**Task to complete**
In the material below, find each line holding the string "that" and copy it.

**Information provided**
···
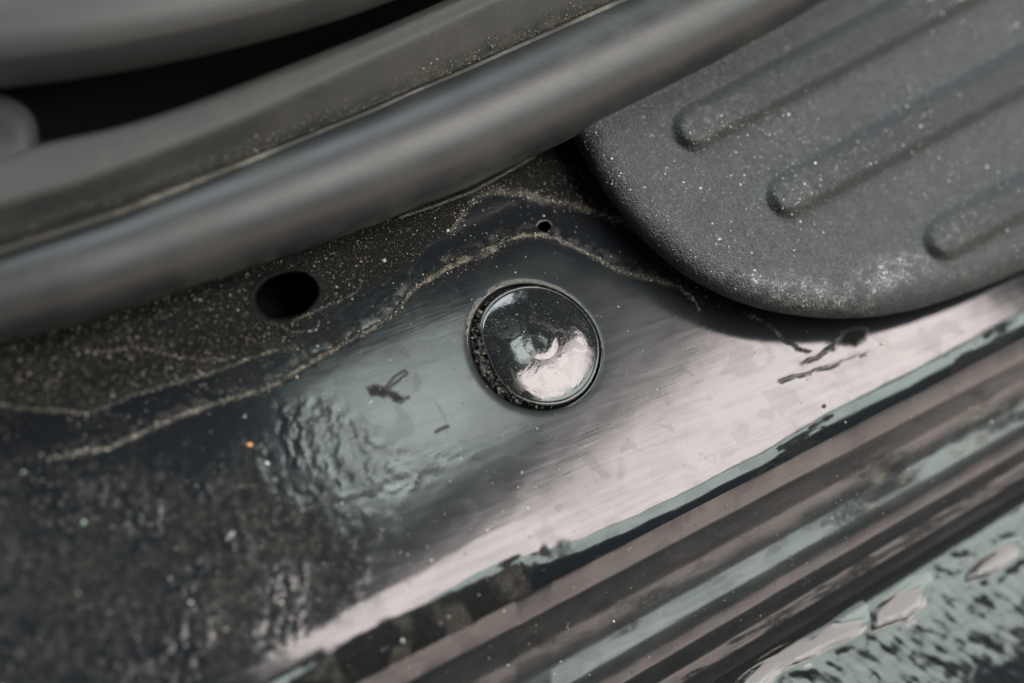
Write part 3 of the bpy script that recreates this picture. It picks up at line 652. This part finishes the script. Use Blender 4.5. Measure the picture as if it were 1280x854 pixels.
# underside lip so that the plate floats a hair above the paint
ul = []
for k, (ins, z) in enumerate(((14, 2.6), (5, 3.2), (0.6, 4.4))):
    vec = PC - outl; vec /= np.linalg.norm(vec, axis=1)[:, None]
    pp = outl + vec*ins; ul.append(unproj(pp[:, 0], pp[:, 1], np.full(nth, z*MM)))
Vt = np.vstack(ul + [Vt])
s_ = np.zeros((len(Vt), 4)); s_[3*nth:, 0] = wear_mask(fx, fy); s_[3*nth:, 1] = 0.12*fbm(fx, fy, 120, 195, 2)
mesh_obj('plate', Vt, grid_faces(len(rad_f)+3, nth), M_PLATE, plate_root, attrs={'soil': s_})
for (cx, cy, rr, slope, hh) in ((870, 160, 33, 0.530, 2.6), (988, 243, 34, 0.535, 2.6), (1183, 297, 33, 0.54, 2.5)):
    L = 620; dv = np.array([1, -slope]); dv /= np.linalg.norm(dv); nv = np.array([dv[1], -dv[0]])
    na, nb = 26, 130
    # rows across, columns along, with a rounded end
    vv = []; pxy = []
    tt = np.linspace(-1, 1, 2*na+1)
    us = np.concatenate([-rr*np.cos(np.linspace(0, math.pi/2, 26)), np.linspace(2, L, nb)])
    for u_ in us:
        for t_ in tt:
            if u_ < 0:
                hwid = math.sqrt(max(rr*rr - u_*u_, 0)); p = np.array([cx, cy]) + dv*u_ + nv*t_*hwid
                rn = math.sqrt(u_*u_ + (t_*hwid)**2)/rr
            else:
                p = np.array([cx, cy]) + dv*u_ + nv*t_*rr; rn = abs(t_)
            prof = float(smooth(1.0, 0.38, rn)) if rn < 1 else 0.0
            pxy.append((p[0], p[1], ZT - 0.12 + hh*prof**0.9))
    pxy = np.array(pxy)
    dpl = poly_dist(pxy[:, 0], pxy[:, 1], outl)
    Vr = unproj(pxy[:, 0], pxy[:, 1], pxy[:, 2]*MM)
    s_ = np.zeros((len(Vr), 4)); x_, y_ = pxy[:, 0], pxy[:, 1]
    tip = np.exp(-(((x_-cx-6)**2 + (y_-cy+2)**2)/(rr*0.75)**2))
    s_[:, 0] = np.clip(0.6*wear_mask(x_, y_), 0, 1); rn_ = poly_dist(x_, y_, [(cx, cy), (cx+dv[0]*900, cy+dv[1]*900)])/rr
    s_[:, 2] = 0.75*smooth(0.98, 0.75, rn_)*(1-0.6*tip)
    s_[:, 1] = np.clip(0.30*tip + 0.16*np.exp(-(((x_-cx-45)**2+(y_-cy+22)**2)/40**2)), 0, 1)
    mesh_obj('rib', Vr, grid_faces(len(us), len(tt), flip=False), M_PLATE, plate_root, attrs={'soil': s_})

# ------------------------------------------------------------------ grit
def icos():
    t = (1+5**0.5)/2
    v = np.array([(-1, t, 0), (1, t, 0), (-1, -t, 0), (1, -t, 0), (0, -1, t), (0, 1, t), (0, -1, -t), (0, 1, -t), (t, 0, -1), (t, 0, 1), (-t, 0, -1), (-t, 0, 1)], float)
    v /= np.linalg.norm(v[0])
    f = np.array([(0, 11, 5), (0, 5, 1), (0, 1, 7), (0, 7, 10), (0, 10, 11), (1, 5, 9), (5, 11, 4), (11, 10, 2), (10, 7, 6), (7, 1, 8), (3, 9, 4), (3, 4, 2), (3, 2, 6), (3, 6, 8), (3, 8, 9), (4, 9, 5), (2, 4, 11), (6, 2, 10), (8, 6, 7), (9, 8, 1)])
    return v, f
ICO_V, ICO_F = icos()
def grains(name, P, size, tint, label=None, cat=None, kind='stuff', parent=None, origin=None):
    n = len(P); vs_ = np.repeat(ICO_V[None], n, 0)*(0.65+0.7*rng.random((n, 12, 1)))*(0.6+0.8*rng.random((n, 1, 3)))
    vs_ = vs_*np.asarray(size)[:, None, None]*MM + P[:, None, :]
    fs = (ICO_F[None] + 12*np.arange(n)[:, None, None]).reshape(-1, 3)
    tn = np.ones((n, 12, 4)); tn[..., :3] = np.asarray(tint)[:, None, :]
    o = mesh_obj(name, vs_.reshape(-1, 3), fs, M_GRAIN, parent, smooth_=False, attrs={'tint': tn.reshape(-1, 4)}, origin=origin)
    return tag(o, label, cat, kind=kind)
def sill_points(x, y):
    h, _ = panel_fields(x, y); z = zprof((y-yb(x))/gsc(x), qcrease(x))*gsc(x) + h
    return unproj(x, y, (z+0.03)*MM)
TAN = np.array([(0.36, 0.33, 0.27), (0.25, 0.225, 0.18), (0.52, 0.50, 0.45), (0.15, 0.135, 0.105), (0.07, 0.065, 0.055)])
def tints(n, p=(0.3, 0.3, 0.12, 0.18, 0.10)): return TAN[rng.choice(5, n, p=p)]*(0.7+0.6*rng.random((n, 1)))
# along the tide lines
gx_, gy_ = [], []
for (ln, wd, amt), cnt in zip(LINES, (2300, 520, 170, 1300, 90, 70, 40, 30, 30)):
    s2 = spline(ln, cnt); j = rng.normal(0, wd*0.75, cnt)
    if ln is TIDE: j *= (1+1.3*np.exp(-((s2[:, 0]-590)/55)**2))
    gx_.append(s2[:, 0]+j*0.45+rng.normal(0, 1, cnt)); gy_.append(s2[:, 1]+j)
gx_ = np.concatenate(gx_); gy_ = np.concatenate(gy_)
k = rng.random(len(gx_)) < 0.75; gx_, gy_ = gx_[k], gy_[k]
grains('tide_line_grit', sill_points(gx_, gy_), rng.lognormal(-2.75, 0.48, len(gx_)), tints(len(gx_)), 'tan sandy grit dried along the tide lines on the sill', 'grit')
# over the soiled strip under the seal
c_ = rng.random((42000, 2))*[1000, 420] + [-60, 200]; c_ = c_[inside(c_[:, 0], c_[:, 1], SANDY)][:15000]
e_ = np.hypot((c_[:, 0]-HOLE_C[0])/46, (c_[:, 1]-HOLE_C[1])/34); c_ = c_[e_ > 1]
grains('sandy_grit', sill_points(c_[:, 0], c_[:, 1]), rng.lognormal(-2.9, 0.5, len(c_)), tints(len(c_), (0.12, 0.26, 0.03, 0.34, 0.25)), 'fine dark sandy dirt spread over the sill under the seal', 'grit')
# crumbs on the dark crust between the tide lines
c_ = rng.random((9000, 2))*[1100, 420] + [-60, 220]; c_ = c_[inside(c_[:, 0], c_[:, 1], CRUST) & ~inside(c_[:, 0], c_[:, 1], SANDY)]
c_ = c_[rng.random(len(c_)) < smooth(0.3, 0.7, fbm(c_[:, 0], c_[:, 1], 60, 210, 3))]
grains('crust_specks', sill_points(c_[:, 0], c_[:, 1]), rng.lognormal(-2.85, 0.5, len(c_)), tints(len(c_), (0.2, 0.3, 0.05, 0.25, 0.20)), 'fine tan specks on the dark crust between the tide lines', 'grit')
# larger soil crumbs in the near corner
c_ = rng.random((900, 2))*[720, 360] + [-60, 540]; c_ = c_[inside(c_[:, 0], c_[:, 1], LOWLEFT) & (rng.random(900) < smooth(0.35, 0.65, fbm(c_[:, 0], c_[:, 1], 90, 212, 3)))]
grains('soil_crumbs', sill_points(c_[:, 0], c_[:, 1]), rng.lognormal(-2.15, 0.45, len(c_)), tints(len(c_), (0.08, 0.18, 0.05, 0.31, 0.38))*np.array([[0.9, 1.0, 0.95]])*0.8, 'loose dark and tan soil crumbs in the blurred near corner', 'soil')
# stray specks over the whole sill
c_ = rng.random((2600, 2))*[1340, 700] + [-40, 250]
kp = (c_[:, 1] < yb(c_[:, 0])-10) & (rng.random(len(c_)) < 0.25+0.75*(c_[:, 0] < 700)); c_ = c_[kp]
r_, a_ = plug_polar(c_[:, 0], c_[:, 1]); c_ = c_[r_ > 13.6]
e_ = np.hypot((c_[:, 0]-HOLE_C[0])/46, (c_[:, 1]-HOLE_C[1])/34); c_ = c_[e_ > 1]
grains('dust_specks', sill_points(c_[:, 0], c_[:, 1]), np.minimum(rng.lognormal(-2.6, 0.5, len(c_)), 0.22), tints(len(c_), (0.25, 0.2, 0.25, 0.15, 0.15)), 'stray pale specks of dust scattered over the black sill', 'dust')
# crumbs in the gap beside the plug
n_ = 700; a_ = np.radians(rng.normal(205, 34, n_)); r_ = rng.uniform(11.0, 13.3, n_)
P_ = np.stack([pc[0]+r_*np.cos(a_)*MM, pc[1]+r_*np.sin(a_)*MM, rng.uniform(-1.4, 0.15, n_)*MM], 1)
grains('dirt_crumbs', P_, rng.lognormal(-1.75, 0.5, n_), tints(n_, (0.04, 0.06, 0.03, 0.17, 0.70))*0.28, 'dark crumbs of dirt packed along the edge of the round plug', 'dirt')
# specks on the plug
n_ = 150; a_ = rng.random(n_)*6.283; r_ = 11.5*np.sqrt(rng.random(n_))
P_ = np.stack([pc[0]+r_*np.cos(a_)*MM*0.86, pc[1]+r_*np.sin(a_)*MM*0.95, (np.interp(r_, PLUG_R, PLUG_Z)+0.03)*MM], 1)
grains('plug_dust', P_, rng.lognormal(-2.75, 0.35, n_), tints(n_), 'tiny pale dust specks lying on the round plug', 'dust')
# specks on the scuff plate
c_ = rng.random((5200, 2))*[640, 420] + [690, -20]
ok = inside(c_[:, 0], c_[:, 1], [tuple(p) for p in outl] + [(1420, -60), (690, -60)]); c_ = c_[ok]
c_ = c_[rng.random(len(c_)) < smooth(0.35, 0.65, fbm(c_[:, 0], c_[:, 1], 90, 200, 2))][:1500]
d_ = poly_dist(c_[:, 0], c_[:, 1], outl); c_ = c_[d_ > 8]; d_ = d_[d_ > 8]
zz_ = plate_z(d_)
for (cx, cy, rr, slope, hh) in ((870, 160, 33, 0.530, 2.6), (988, 243, 34, 0.535, 2.6), (1183, 297, 33, 0.54, 2.5)):
    dv = np.array([1, -slope]); dv /= np.linalg.norm(dv)
    rn = poly_dist(c_[:, 0], c_[:, 1], [(cx, cy), (cx+600*dv[0], cy+600*dv[1])])/rr
    zz_ = np.where(rn < 1, np.maximum(zz_, ZT-0.12+hh*smooth(1.0, 0.38, rn)**0.9), zz_)
grains('plate_dust', unproj(c_[:, 0], c_[:, 1], (zz_+0.02)*MM), rng.lognormal(-2.6, 0.55, len(c_)), np.array([(0.55, 0.55, 0.53)])*(0.5+0.7*rng.random((len(c_), 1))), 'white dust specks sprinkled over the grained scuff plate', 'dust')
# specks on the ridges
c_ = np.stack([rng.random(420)*900+400, rng.random(420)*190], 1); yy = yb(c_[:, 0])+gsc(c_[:, 0])*c_[:, 1]
qz, hz, _ = flange_fields(c_[:, 0], yy)
grains('ridge_dust', unproj(c_[:, 0], yy, (zprof(qz, qcrease(c_[:, 0]))*gsc(c_[:, 0])+hz+0.03)*MM), rng.lognormal(-2.5, 0.5, 420), tints(420), 'pale dust specks caught along the ridged outer sill', 'dust')
# grit caught in the seam between the seal and the trim
n_ = 2600; sx_ = rng.random(n_)**0.7*900; sy_ = np.interp(sx_, SEAL_UP[:, 0], SEAL_UP[:, 1]) - np.abs(rng.normal(0, 11, n_)) - 1
kz = np.interp(np.interp(sx_, SEAL_UP[:, 0], SEAL_UP[:, 1]) - sy_, [0, 3, 26, 60], [16.2, 16.6, 20.6, 24.5])
grains('seam_grit', unproj(sx_, sy_, (kz+0.1)*MM), rng.lognormal(-2.6, 0.45, n_), tints(n_, (0.1, 0.28, 0.02, 0.35, 0.25)), 'tan grit caught in the seam above the rubber seal', 'grit')
# single larger grains
for (gx1, gy1, sz, tn, lb) in ((312, 557, 0.46, (0.75, 0.33, 0.15), 'single orange sand grain on the soiled sill below the tide line'),
                               (334, 580, 0.42, (0.75, 0.75, 0.70), 'single white sand grain just below the orange grain'),
                               (105, 653, 0.40, (0.42, 0.52, 0.46), 'single pale green sand grain in the blurred soiled corner'),
                               (503, 801, 0.38, (0.62, 0.62, 0.58), 'single pale sand grain on the soiled rolled edge of the sill'),
                               (1103, 430, 0.38, (0.70, 0.60, 0.42), 'single tan sand grain on the sill below the scuff plate corner')):
    P_ = sill_points(np.array([float(gx1)]), np.array([float(gy1)])) + np.array([[0, 0, sz*0.5*MM]])
    grains('sand_grain', P_, [sz], [tn], lb, 'sand grain', kind='thing', origin=P_[0])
···
**Solved problem**
Write part 3 of the bpy script that recreates this picture. It picks up at line 652. This part finishes the script. Use Blender 4.5. Measure the picture as if it were 1280x854 pixels.
# underside lip so that the plate floats a hair above the paint